### What to do
The listing below is to be output in its exact form.

### Data section
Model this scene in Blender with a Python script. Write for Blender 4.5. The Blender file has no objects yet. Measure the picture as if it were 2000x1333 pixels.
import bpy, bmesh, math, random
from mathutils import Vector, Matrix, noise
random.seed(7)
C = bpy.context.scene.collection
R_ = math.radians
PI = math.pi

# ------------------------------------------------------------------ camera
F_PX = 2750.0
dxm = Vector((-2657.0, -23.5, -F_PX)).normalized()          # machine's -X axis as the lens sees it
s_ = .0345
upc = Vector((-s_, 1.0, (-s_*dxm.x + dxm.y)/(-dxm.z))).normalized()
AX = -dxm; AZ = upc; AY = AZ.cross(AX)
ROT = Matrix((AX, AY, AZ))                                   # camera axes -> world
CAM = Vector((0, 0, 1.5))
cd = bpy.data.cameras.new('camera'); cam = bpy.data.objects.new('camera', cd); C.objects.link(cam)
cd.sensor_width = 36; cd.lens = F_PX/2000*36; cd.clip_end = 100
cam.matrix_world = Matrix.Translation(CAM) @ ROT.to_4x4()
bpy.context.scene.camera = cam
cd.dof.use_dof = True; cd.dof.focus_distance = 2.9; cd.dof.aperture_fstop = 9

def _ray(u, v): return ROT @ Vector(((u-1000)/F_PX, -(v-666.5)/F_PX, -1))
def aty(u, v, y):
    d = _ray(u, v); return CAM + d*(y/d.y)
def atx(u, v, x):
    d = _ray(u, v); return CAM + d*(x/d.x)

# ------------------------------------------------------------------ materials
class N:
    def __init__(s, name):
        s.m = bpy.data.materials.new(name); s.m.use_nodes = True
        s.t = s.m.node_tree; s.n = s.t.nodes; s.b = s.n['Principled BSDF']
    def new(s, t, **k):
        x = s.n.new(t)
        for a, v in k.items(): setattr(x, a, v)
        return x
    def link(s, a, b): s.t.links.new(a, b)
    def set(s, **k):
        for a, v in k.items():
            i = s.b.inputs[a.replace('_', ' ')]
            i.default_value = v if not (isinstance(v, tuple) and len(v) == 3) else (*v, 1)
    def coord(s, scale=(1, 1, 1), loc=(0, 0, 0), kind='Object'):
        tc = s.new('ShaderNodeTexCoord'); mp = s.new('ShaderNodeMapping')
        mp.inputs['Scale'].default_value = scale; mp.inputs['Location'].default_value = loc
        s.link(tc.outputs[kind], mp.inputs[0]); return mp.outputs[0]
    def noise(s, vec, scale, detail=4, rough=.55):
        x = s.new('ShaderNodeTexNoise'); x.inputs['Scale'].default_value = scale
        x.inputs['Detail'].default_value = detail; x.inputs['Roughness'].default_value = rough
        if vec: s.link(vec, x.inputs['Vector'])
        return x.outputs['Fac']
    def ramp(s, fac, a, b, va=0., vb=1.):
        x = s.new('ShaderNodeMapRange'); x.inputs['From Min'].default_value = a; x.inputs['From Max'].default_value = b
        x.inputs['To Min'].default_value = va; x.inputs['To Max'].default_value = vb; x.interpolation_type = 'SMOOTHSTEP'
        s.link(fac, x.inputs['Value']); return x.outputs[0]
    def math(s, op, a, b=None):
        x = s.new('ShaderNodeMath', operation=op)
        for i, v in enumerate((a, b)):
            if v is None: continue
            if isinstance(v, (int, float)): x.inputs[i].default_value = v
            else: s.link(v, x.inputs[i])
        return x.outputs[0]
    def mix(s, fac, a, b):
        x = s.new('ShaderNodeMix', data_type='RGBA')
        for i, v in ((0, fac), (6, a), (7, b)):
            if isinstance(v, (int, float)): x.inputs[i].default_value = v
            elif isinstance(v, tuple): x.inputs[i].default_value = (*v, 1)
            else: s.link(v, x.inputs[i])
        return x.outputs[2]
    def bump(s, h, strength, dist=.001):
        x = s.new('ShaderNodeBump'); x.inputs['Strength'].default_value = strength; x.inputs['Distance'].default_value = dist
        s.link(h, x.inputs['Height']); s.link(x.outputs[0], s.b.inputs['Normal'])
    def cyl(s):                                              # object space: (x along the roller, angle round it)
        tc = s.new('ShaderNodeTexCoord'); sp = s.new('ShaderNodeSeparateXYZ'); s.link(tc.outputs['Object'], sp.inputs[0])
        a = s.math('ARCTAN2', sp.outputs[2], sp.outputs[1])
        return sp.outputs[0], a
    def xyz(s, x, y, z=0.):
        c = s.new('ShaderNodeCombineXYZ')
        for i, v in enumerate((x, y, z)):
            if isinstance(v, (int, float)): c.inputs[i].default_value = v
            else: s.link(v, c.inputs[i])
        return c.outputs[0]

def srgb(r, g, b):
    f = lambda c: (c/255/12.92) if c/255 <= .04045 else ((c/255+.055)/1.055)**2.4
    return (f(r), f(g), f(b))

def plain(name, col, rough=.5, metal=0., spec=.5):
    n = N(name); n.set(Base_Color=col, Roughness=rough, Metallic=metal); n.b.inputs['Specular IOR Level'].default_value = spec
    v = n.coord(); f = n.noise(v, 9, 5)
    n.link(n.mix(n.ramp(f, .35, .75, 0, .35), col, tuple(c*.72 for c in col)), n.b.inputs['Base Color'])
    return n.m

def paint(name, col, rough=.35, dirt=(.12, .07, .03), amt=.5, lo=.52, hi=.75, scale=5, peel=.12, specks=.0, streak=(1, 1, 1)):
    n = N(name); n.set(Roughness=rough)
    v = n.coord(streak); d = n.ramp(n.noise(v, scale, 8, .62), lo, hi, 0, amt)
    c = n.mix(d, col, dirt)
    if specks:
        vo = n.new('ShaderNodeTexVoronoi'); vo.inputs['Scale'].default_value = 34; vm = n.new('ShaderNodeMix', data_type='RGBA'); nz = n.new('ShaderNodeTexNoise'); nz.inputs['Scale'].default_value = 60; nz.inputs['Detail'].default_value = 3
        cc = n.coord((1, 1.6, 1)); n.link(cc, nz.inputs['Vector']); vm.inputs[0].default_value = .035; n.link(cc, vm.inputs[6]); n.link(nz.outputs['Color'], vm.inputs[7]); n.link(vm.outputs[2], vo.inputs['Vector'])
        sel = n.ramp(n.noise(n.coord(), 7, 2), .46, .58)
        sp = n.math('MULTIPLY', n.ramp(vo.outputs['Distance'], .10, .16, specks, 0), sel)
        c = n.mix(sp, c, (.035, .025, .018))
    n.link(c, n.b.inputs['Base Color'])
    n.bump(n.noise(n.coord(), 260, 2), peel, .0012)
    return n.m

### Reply
Model this scene in Blender with a Python script. Write for Blender 4.5. The Blender file has no objects yet. Measure the picture as if it were 2000x1333 pixels.
import bpy, bmesh, math, random
from mathutils import Vector, Matrix, noise
random.seed(7)
C = bpy.context.scene.collection
R_ = math.radians
PI = math.pi

# ------------------------------------------------------------------ camera
F_PX = 2750.0
dxm = Vector((-2657.0, -23.5, -F_PX)).normalized()          # machine's -X axis as the lens sees it
s_ = .0345
upc = Vector((-s_, 1.0, (-s_*dxm.x + dxm.y)/(-dxm.z))).normalized()
AX = -dxm; AZ = upc; AY = AZ.cross(AX)
ROT = Matrix((AX, AY, AZ))                                   # camera axes -> world
CAM = Vector((0, 0, 1.5))
cd = bpy.data.cameras.new('camera'); cam = bpy.data.objects.new('camera', cd); C.objects.link(cam)
cd.sensor_width = 36; cd.lens = F_PX/2000*36; cd.clip_end = 100
cam.matrix_world = Matrix.Translation(CAM) @ ROT.to_4x4()
bpy.context.scene.camera = cam
cd.dof.use_dof = True; cd.dof.focus_distance = 2.9; cd.dof.aperture_fstop = 9

def _ray(u, v): return ROT @ Vector(((u-1000)/F_PX, -(v-666.5)/F_PX, -1))
def aty(u, v, y):
    d = _ray(u, v); return CAM + d*(y/d.y)
def atx(u, v, x):
    d = _ray(u, v); return CAM + d*(x/d.x)

# ------------------------------------------------------------------ materials
class N:
    def __init__(s, name):
        s.m = bpy.data.materials.new(name); s.m.use_nodes = True
        s.t = s.m.node_tree; s.n = s.t.nodes; s.b = s.n['Principled BSDF']
    def new(s, t, **k):
        x = s.n.new(t)
        for a, v in k.items(): setattr(x, a, v)
        return x
    def link(s, a, b): s.t.links.new(a, b)
    def set(s, **k):
        for a, v in k.items():
            i = s.b.inputs[a.replace('_', ' ')]
            i.default_value = v if not (isinstance(v, tuple) and len(v) == 3) else (*v, 1)
    def coord(s, scale=(1, 1, 1), loc=(0, 0, 0), kind='Object'):
        tc = s.new('ShaderNodeTexCoord'); mp = s.new('ShaderNodeMapping')
        mp.inputs['Scale'].default_value = scale; mp.inputs['Location'].default_value = loc
        s.link(tc.outputs[kind], mp.inputs[0]); return mp.outputs[0]
    def noise(s, vec, scale, detail=4, rough=.55):
        x = s.new('ShaderNodeTexNoise'); x.inputs['Scale'].default_value = scale
        x.inputs['Detail'].default_value = detail; x.inputs['Roughness'].default_value = rough
        if vec: s.link(vec, x.inputs['Vector'])
        return x.outputs['Fac']
    def ramp(s, fac, a, b, va=0., vb=1.):
        x = s.new('ShaderNodeMapRange'); x.inputs['From Min'].default_value = a; x.inputs['From Max'].default_value = b
        x.inputs['To Min'].default_value = va; x.inputs['To Max'].default_value = vb; x.interpolation_type = 'SMOOTHSTEP'
        s.link(fac, x.inputs['Value']); return x.outputs[0]
    def math(s, op, a, b=None):
        x = s.new('ShaderNodeMath', operation=op)
        for i, v in enumerate((a, b)):
            if v is None: continue
            if isinstance(v, (int, float)): x.inputs[i].default_value = v
            else: s.link(v, x.inputs[i])
        return x.outputs[0]
    def mix(s, fac, a, b):
        x = s.new('ShaderNodeMix', data_type='RGBA')
        for i, v in ((0, fac), (6, a), (7, b)):
            if isinstance(v, (int, float)): x.inputs[i].default_value = v
            elif isinstance(v, tuple): x.inputs[i].default_value = (*v, 1)
            else: s.link(v, x.inputs[i])
        return x.outputs[2]
    def bump(s, h, strength, dist=.001):
        x = s.new('ShaderNodeBump'); x.inputs['Strength'].default_value = strength; x.inputs['Distance'].default_value = dist
        s.link(h, x.inputs['Height']); s.link(x.outputs[0], s.b.inputs['Normal'])
    def cyl(s):                                              # object space: (x along the roller, angle round it)
        tc = s.new('ShaderNodeTexCoord'); sp = s.new('ShaderNodeSeparateXYZ'); s.link(tc.outputs['Object'], sp.inputs[0])
        a = s.math('ARCTAN2', sp.outputs[2], sp.outputs[1])
        return sp.outputs[0], a
    def xyz(s, x, y, z=0.):
        c = s.new('ShaderNodeCombineXYZ')
        for i, v in enumerate((x, y, z)):
            if isinstance(v, (int, float)): c.inputs[i].default_value = v
            else: s.link(v, c.inputs[i])
        return c.outputs[0]

def srgb(r, g, b):
    f = lambda c: (c/255/12.92) if c/255 <= .04045 else ((c/255+.055)/1.055)**2.4
    return (f(r), f(g), f(b))

def plain(name, col, rough=.5, metal=0., spec=.5):
    n = N(name); n.set(Base_Color=col, Roughness=rough, Metallic=metal); n.b.inputs['Specular IOR Level'].default_value = spec
    v = n.coord(); f = n.noise(v, 9, 5)
    n.link(n.mix(n.ramp(f, .35, .75, 0, .35), col, tuple(c*.72 for c in col)), n.b.inputs['Base Color'])
    return n.m

def paint(name, col, rough=.35, dirt=(.12, .07, .03), amt=.5, lo=.52, hi=.75, scale=5, peel=.12, specks=.0, streak=(1, 1, 1)):
    n = N(name); n.set(Roughness=rough)
    v = n.coord(streak); d = n.ramp(n.noise(v, scale, 8, .62), lo, hi, 0, amt)
    c = n.mix(d, col, dirt)
    if specks:
        vo = n.new('ShaderNodeTexVoronoi'); vo.inputs['Scale'].default_value = 34; vm = n.new('ShaderNodeMix', data_type='RGBA'); nz = n.new('ShaderNodeTexNoise'); nz.inputs['Scale'].default_value = 60; nz.inputs['Detail'].default_value = 3
        cc = n.coord((1, 1.6, 1)); n.link(cc, nz.inputs['Vector']); vm.inputs[0].default_value = .035; n.link(cc, vm.inputs[6]); n.link(nz.outputs['Color'], vm.inputs[7]); n.link(vm.outputs[2], vo.inputs['Vector'])
        sel = n.ramp(n.noise(n.coord(), 7, 2), .46, .58)
        sp = n.math('MULTIPLY', n.ramp(vo.outputs['Distance'], .10, .16, specks, 0), sel)
        c = n.mix(sp, c, (.035, .025, .018))
    n.link(c, n.b.inputs['Base Color'])
    n.bump(n.noise(n.coord(), 260, 2), peel, .0012)
    return n.m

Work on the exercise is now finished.